No Brasil não temos muitos problemas de tráfico (importação) desses animais. Na Europa e nos Estados Unidos, o tráfico tem sido um problema constante. Tem muita gente criando esses bichos em casa e boa parte sai ilegalmente de países como o Brasil. “Isso pode prejudicar a cadeia alimentar de ecossistemas desses países. Se esse animal cai no ecossistema, ele se torna uma presença exótica, desequilibrando todo o meio ambiente. Ainda não temos problemas desse nível no país, mas começamos a identificar problemas com a rã-touro-gigante, proveniente de outros países”, comenta o pesquisador.

Uma das queixa de Colli é que, apesar de toda essa riqueza do Cerrado, Brasília não tem um museu de história natural. “Qualquer país da América do Sul tem o seu em sua capital. Eles têm um papel muito importante na vida cultural da cidade, servindo como incremento à educação, como um lugar que desenvolve ciência e pesquisas. Brasília perde muito nesse aspecto da vida cultural, pois praticamente a única mostra de história natural é o Zoológico que, apesar de todas as limitações, é a única opção para ser ver a fauna do Cerrado e se aprender alguma coisa a respeito dela”, ressalta.
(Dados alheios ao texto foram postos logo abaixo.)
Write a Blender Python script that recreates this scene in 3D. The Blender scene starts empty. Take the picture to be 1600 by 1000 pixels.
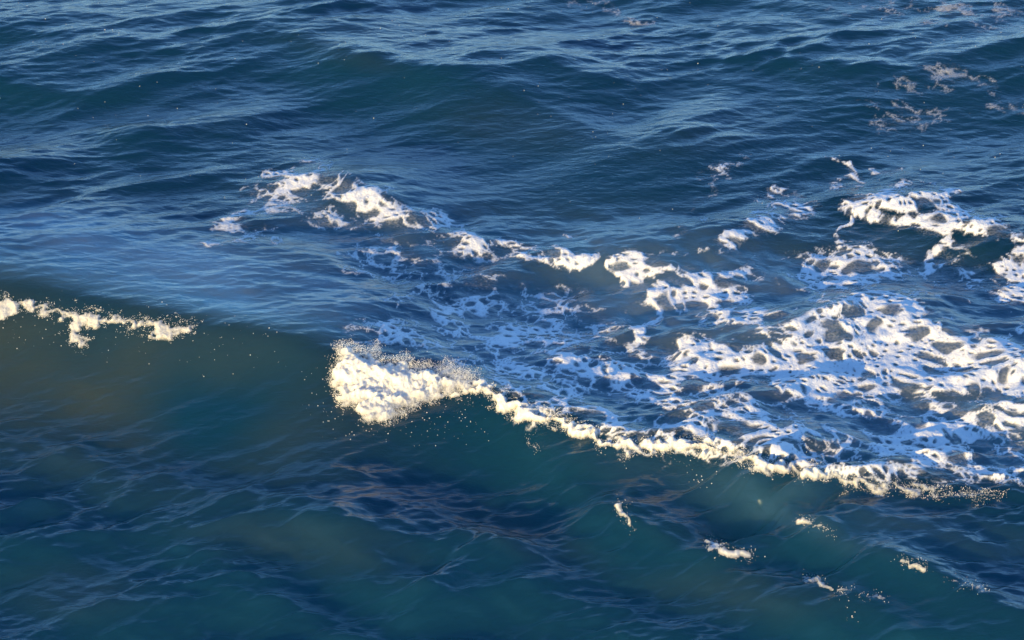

Para Colli, a inexistência de um museu em Brasília é uma questão política. Falta visão aos governantes para compreender o potencial desse espaço. “Temos aqui no departamento de Zoologia do Instituto de Ciências Biológicas da UnB, uma das mais importantes coleções da fauna de anfíbios e répteis do país. Certamente a maior do Centro-Oeste. São em torno de 40 mil espécimes. Todavia, não temos estrutura para deixar que pessoas venham ver os animais. A universidade tem várias coleções científicas espalhadas nos departamentos que poderiam contribuir para a consolidação de um Museu de História Natural, que demanda tantos esforços do governo. Coleções científicas não só atendem aos cientistas, mas também à sociedade em geral em termos de lazer, educação e turismo”, lembra.

“A nossa maior preocupação é com a conservação do Cerrado. Temos nos esforçado para nos tornar um centro de excelência do Cerrado. Muito do que podemos fazer, se perde, porque a informação que produzimos não chega ao grande público. A universidade fica, muitas vezes, afastada. Se tivéssemos um Museu de História Natural em Brasília, todos sairiam ganhando e muito mais poderiam aprender sobre o que o Cerrado tem”, conclui o pesquisador.